Apesar de o recurso ter sido decidido em votação majoritária, uma parte dos ministros apresentou divergências parciais, indicando que a exposição humilhante de dados, imagens e nomes de pessoas deve gerar indenização, ainda que haja interesse histórico, público e social naquele fato.

Por tais razões, os ministros declararam a incompatibilidade do direito ao esquecimento com as disposições da Constituição Federal, tendo em vista que a aplicação do direito ao esquecimento de forma ampla e irrestrita fere a liberdade de expressão, devendo eventuais abusos serem analisados caso a caso.

Na prática, isso significa que as discussões sobre violação à honra, imagem e privacidade causadas pela publicação e disseminação de fatos e acontecimentos deverão ser avaliadas individualmente, não sendo possível aplicar o entendimento genérico de que a passagem do tempo impede a divulgação de fatos.

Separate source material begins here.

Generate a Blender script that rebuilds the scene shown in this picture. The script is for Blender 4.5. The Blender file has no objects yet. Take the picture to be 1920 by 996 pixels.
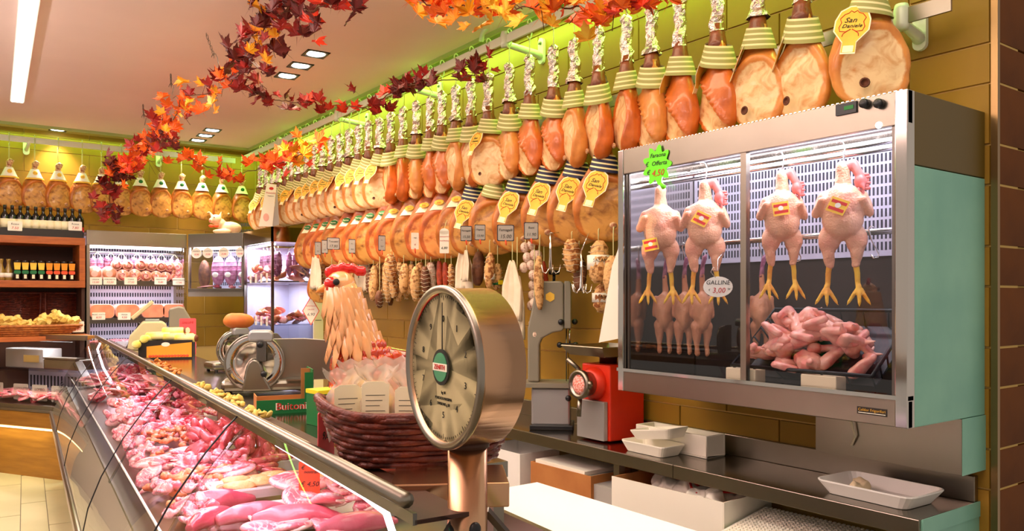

Como indicaram os ministros na decisão, o esquecimento pode suprimir fatos ou até mesmo acobertá-los, impedindo que seja construída a história de uma nação, sendo inadmissível “passar a borracha” na história.

A decisão do STF neste recurso tem repercussão geral, o que significa que deverá ser adotada como orientação para os juízes das demais instâncias, aplicando-se em casos semelhantes.

O caso julgado pelo STF é um marco importante para o debate sobre o tema no Brasil, no entanto é provável que o assunto continue repercutindo, tendo em vista que, na nossa sociedade cada vez mais digital, na qual as informações, verdadeiras ou falsas, têm se disseminado rapidamente e permanecido disponíveis, é cada vez mais comum que as pessoas queiram ser “esquecidas”.

* Pedro Tinoco é sócio do escritório Almeida Advogados e especialista em Propriedade Intelectual, Direito Empresarial, Contratual e Eletrônico.

*Victoria Francesca Buzzcaro Antongini é advogada do escritório Almeida Advogados, especialista em Propriedade Intelectual e Direito Eletrônico.